The human mind does not have the capacity to understand the doctrine of the Trinity. However, from the very first century of Christian history and until the present, a large number of people have tried to create and use various analogies and illustrations to make the truth of the Trinity understandable. Such varying things as the three leaves in a shamrock; mind, emotions and will in one man; the sun, its beams & its heat; etc., etc. Every analogy used has been defective in one way or another. It has either said less than the Bible says, or something more, or something different. The doctrine of the Trinity is without analogy. There is no way at all in which we can illustrate it. There is nothing like it anywhere. It is the first and greatest and most sublime mystery of all. How can a finite illustration ever portray the infinite God? The being of God is, by definition, beyond mortal understanding.

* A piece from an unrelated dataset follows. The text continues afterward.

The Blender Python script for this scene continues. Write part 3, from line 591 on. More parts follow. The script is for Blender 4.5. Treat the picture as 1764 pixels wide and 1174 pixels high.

It was pastor Tony Evans who simply said while analyzing the profound mystery of the Trinity, “Show ‘em a pretzel.” A pretzel is one piece of dough twisted and baked so that it contains three holes. Each hole is part of the pretzel, but the holes are different from each other. One pretzel, three parts. This is another attempt to use a human analogy to describe the Trinity. Imperfect, but an attempt.
Aware of the inadequacy of the analogy, I am still blessed by the one used by the British detective writer Dorothy Sayer in her book, The Mind of the Maker. She suggests that a book like Les Miserables may be regarded as a trinity. First there is the essential idea in the mind of Victor Hugo, the author. Nobody else knows the idea yet, apart from perhaps friends with whom he might share some of his ideas. Les Miserables thus exists as concept. But then the book is published and you can hold a volume in your hand and say, “This is Les Miserables.” Now you have a manifestation or a concrete expression of the concept that continues to exist in the author’s mind. Thus, you now have two Les Miserables distinct from each other, but both of them may be described as being Les Miserables. Finally, people read the book, grasp the concept, and seek to “put it into practice.” Now you have the third Les Miserables, this time in action. The concept still exists, the book still exists, but now the concept manifest in the book finds realization. Notice that all three have to exist. Any two would be insufficient by themselves. You must have a trinity. Again imperfect, but an attempt.
In the two primary names for God used in the Old Testament, Elohim and Yahweh, God has revealed some profound things about Himself. It is vital to note that, even with the wide use of the word Elohim as a name of God in the Old Testament, the dominant name of God in the Old Testament is Yahweh, or Jehovah. This name contains an unbelievable wealth of revelation about the God of the Bible. God speaks of Himself as “I, the LORD, your God.” The word LORD is the translation of the name Yahweh. This was a very mysterious name, actually comprised only of consonants (no vowels), YHWH. When the Jews finally began to speak the name, they likely added the vowels of another of God’s names, Adonai. Thus we have a pronounceable word. The name Yahweh is the personal name of Israel’s God and is found about 6,800 times in the books of the Hebrew Old Testament. However, it appears there in the form of the tetragrammaton (four-letter word) that it is, YHWH. We need to exercise great caution at this point when we read our Bibles. We have a problem when we see the word LORD in our English translations of the Old Testament, because to us that word is a title and not a name. We must be careful when we see the word LORD in our Old Testament to realize that this is a translation of God’s name, and not a mere title. I repeat: Yahweh is the personal name for God in the Old Testament.